Attorney General files lawsuit against former Roaring Fork Valley couple suspected of widespread identity theft, commercial-lending fraud

DENVER — Colorado Attorney General John Suthers announced today that attorneys from his office’s Consumer Protection Section have filed a lawsuit against two former Coloradans, Donald Sterling Whitlock (DOB: 5/6/1970) and Erin Reese Whitlock (DOB: 7/11/1969), who are suspected of defrauding consumers through the use of fake commercial lending companies and committing multiple identity thefts involving numerous victims. 

“The suit alleges that the Whitlocks perpetrated an elaborate, nationwide scheme designed to not only steal money from the victims, but also to steal their identities and personal information,” Suthers said. “The civil lawsuit we filed is just an initial step to shut down the fraudulent companies the Whitlock used to further their scheme. This step also will enjoin the defendants from continuing their illegal enterprise. We will continue to pursue other courses of action and work with our partners in law enforcement across the country to address this matter.”

According to the complaint, filed in Denver County District Court, the couple used at least 15 business entities, including AIG Real Estate, Allstate Real Estate and GE Capital Real Estate, to defraud consumers. None of the businesses were affiliated with the real companies. The couple is suspected of using their fraudulent companies starting in April 24, 2007 to deceive consumers and convince them to provide substantial upfront fees to secure loan commitments for real estate developments. The couple is suspected of then transferring their victims’ “commitment fees,” which ranged from $15,000 to $35,000, into their own bank accounts. No loans were ever made. 

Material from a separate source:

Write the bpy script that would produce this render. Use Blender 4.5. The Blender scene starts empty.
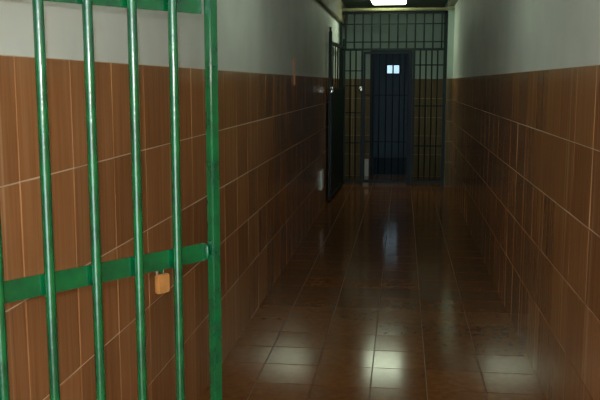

The Whitlocks also are suspected of using the personal information of victims, including their Social Security numbers and information from their passports and driver’s licenses, to continue their fraudulent operation. According to the complaint, the Whitlocks used the victims’ personal information to form companies through the Colorado Secretary of State’s Office, open bank accounts and obtain credit.

The lawsuit, filed in Denver County District Court, seeks the dissolution of the Whitlocks’ fraudulently created Colorado companies, civil penalties, restitution for their victims and injunctions barring future fraudulent activities.

The Whitlocks are residing in Lauderdale-by-the-Sea, Fla., and previously resided in Aspen, Basalt and Southport, N.C.